**Exercise directions:** Repeat the listing exactly as given, omitting every image.

**Source material:**
════════
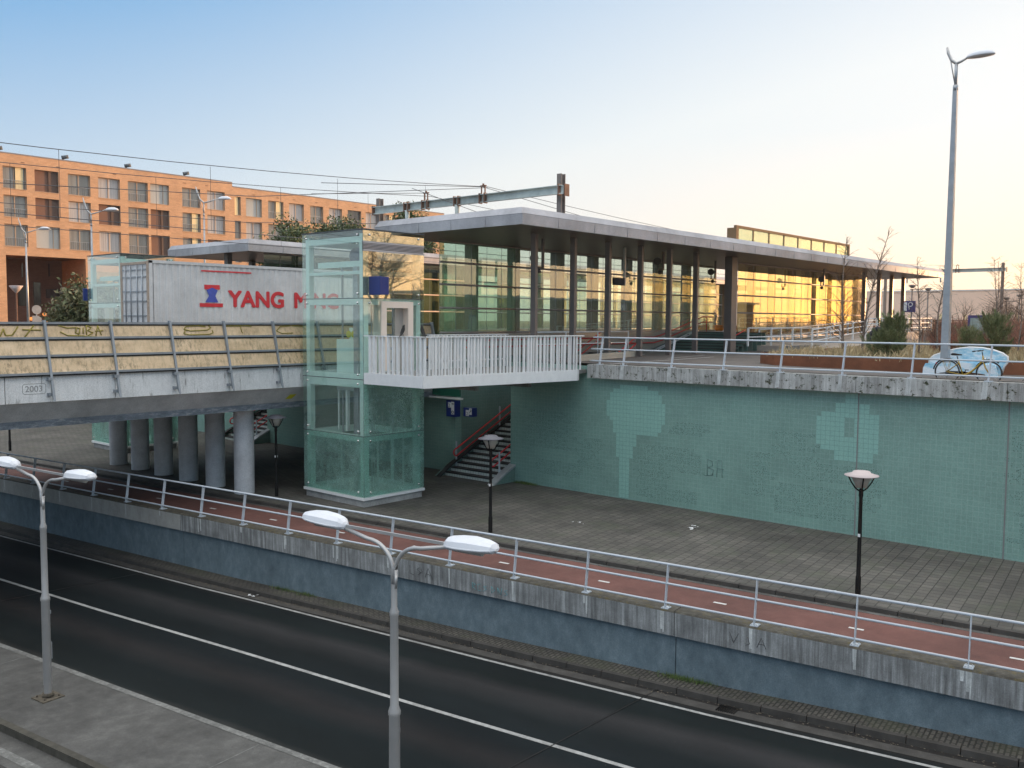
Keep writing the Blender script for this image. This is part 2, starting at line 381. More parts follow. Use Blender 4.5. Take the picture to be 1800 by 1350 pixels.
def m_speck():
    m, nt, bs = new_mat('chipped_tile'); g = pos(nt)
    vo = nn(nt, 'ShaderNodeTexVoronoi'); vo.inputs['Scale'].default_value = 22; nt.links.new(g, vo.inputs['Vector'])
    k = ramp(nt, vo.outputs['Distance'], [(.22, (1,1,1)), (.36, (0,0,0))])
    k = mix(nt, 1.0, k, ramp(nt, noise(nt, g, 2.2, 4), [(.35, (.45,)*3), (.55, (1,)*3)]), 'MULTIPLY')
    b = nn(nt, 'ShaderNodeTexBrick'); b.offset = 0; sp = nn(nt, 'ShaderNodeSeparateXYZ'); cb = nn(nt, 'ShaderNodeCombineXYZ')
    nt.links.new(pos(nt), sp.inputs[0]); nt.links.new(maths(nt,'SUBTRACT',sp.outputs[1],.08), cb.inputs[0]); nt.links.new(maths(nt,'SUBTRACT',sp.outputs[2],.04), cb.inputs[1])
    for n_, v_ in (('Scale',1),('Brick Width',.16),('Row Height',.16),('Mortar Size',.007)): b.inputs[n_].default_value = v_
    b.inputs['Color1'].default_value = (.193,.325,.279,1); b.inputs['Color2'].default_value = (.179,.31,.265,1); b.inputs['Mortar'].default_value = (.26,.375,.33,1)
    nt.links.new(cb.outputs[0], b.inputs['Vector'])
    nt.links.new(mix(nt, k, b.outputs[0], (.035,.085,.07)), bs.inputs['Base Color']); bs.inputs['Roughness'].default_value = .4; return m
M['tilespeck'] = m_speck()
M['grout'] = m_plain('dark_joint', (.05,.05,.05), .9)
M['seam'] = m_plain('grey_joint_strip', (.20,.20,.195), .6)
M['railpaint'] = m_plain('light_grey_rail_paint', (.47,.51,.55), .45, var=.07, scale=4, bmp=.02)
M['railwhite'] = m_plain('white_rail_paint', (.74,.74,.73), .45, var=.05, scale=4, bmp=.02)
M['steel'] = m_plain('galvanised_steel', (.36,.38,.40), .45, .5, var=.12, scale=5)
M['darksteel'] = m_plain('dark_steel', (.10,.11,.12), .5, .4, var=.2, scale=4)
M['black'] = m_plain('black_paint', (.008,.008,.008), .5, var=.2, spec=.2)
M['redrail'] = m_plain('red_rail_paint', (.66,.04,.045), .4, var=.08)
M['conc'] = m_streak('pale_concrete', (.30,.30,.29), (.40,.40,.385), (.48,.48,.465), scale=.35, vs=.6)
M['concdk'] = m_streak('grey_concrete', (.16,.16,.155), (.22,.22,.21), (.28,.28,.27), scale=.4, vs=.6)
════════
**The output:**
Keep writing the Blender script for this image. This is part 2, starting at line 381. More parts follow. Use Blender 4.5. Take the picture to be 1800 by 1350 pixels.
def m_speck():
    m, nt, bs = new_mat('chipped_tile'); g = pos(nt)
    vo = nn(nt, 'ShaderNodeTexVoronoi'); vo.inputs['Scale'].default_value = 22; nt.links.new(g, vo.inputs['Vector'])
    k = ramp(nt, vo.outputs['Distance'], [(.22, (1,1,1)), (.36, (0,0,0))])
    k = mix(nt, 1.0, k, ramp(nt, noise(nt, g, 2.2, 4), [(.35, (.45,)*3), (.55, (1,)*3)]), 'MULTIPLY')
    b = nn(nt, 'ShaderNodeTexBrick'); b.offset = 0; sp = nn(nt, 'ShaderNodeSeparateXYZ'); cb = nn(nt, 'ShaderNodeCombineXYZ')
    nt.links.new(pos(nt), sp.inputs[0]); nt.links.new(maths(nt,'SUBTRACT',sp.outputs[1],.08), cb.inputs[0]); nt.links.new(maths(nt,'SUBTRACT',sp.outputs[2],.04), cb.inputs[1])
    for n_, v_ in (('Scale',1),('Brick Width',.16),('Row Height',.16),('Mortar Size',.007)): b.inputs[n_].default_value = v_
    b.inputs['Color1'].default_value = (.193,.325,.279,1); b.inputs['Color2'].default_value = (.179,.31,.265,1); b.inputs['Mortar'].default_value = (.26,.375,.33,1)
    nt.links.new(cb.outputs[0], b.inputs['Vector'])
    nt.links.new(mix(nt, k, b.outputs[0], (.035,.085,.07)), bs.inputs['Base Color']); bs.inputs['Roughness'].default_value = .4; return m
M['tilespeck'] = m_speck()
M['grout'] = m_plain('dark_joint', (.05,.05,.05), .9)
M['seam'] = m_plain('grey_joint_strip', (.20,.20,.195), .6)
M['railpaint'] = m_plain('light_grey_rail_paint', (.47,.51,.55), .45, var=.07, scale=4, bmp=.02)
M['railwhite'] = m_plain('white_rail_paint', (.74,.74,.73), .45, var=.05, scale=4, bmp=.02)
M['steel'] = m_plain('galvanised_steel', (.36,.38,.40), .45, .5, var=.12, scale=5)
M['darksteel'] = m_plain('dark_steel', (.10,.11,.12), .5, .4, var=.2, scale=4)
M['black'] = m_plain('black_paint', (.008,.008,.008), .5, var=.2, spec=.2)
M['redrail'] = m_plain('red_rail_paint', (.66,.04,.045), .4, var=.08)
M['conc'] = m_streak('pale_concrete', (.30,.30,.29), (.40,.40,.385), (.48,.48,.465), scale=.35, vs=.6)
M['concdk'] = m_streak('grey_concrete', (.16,.16,.155), (.22,.22,.21), (.28,.28,.27), scale=.4, vs=.6)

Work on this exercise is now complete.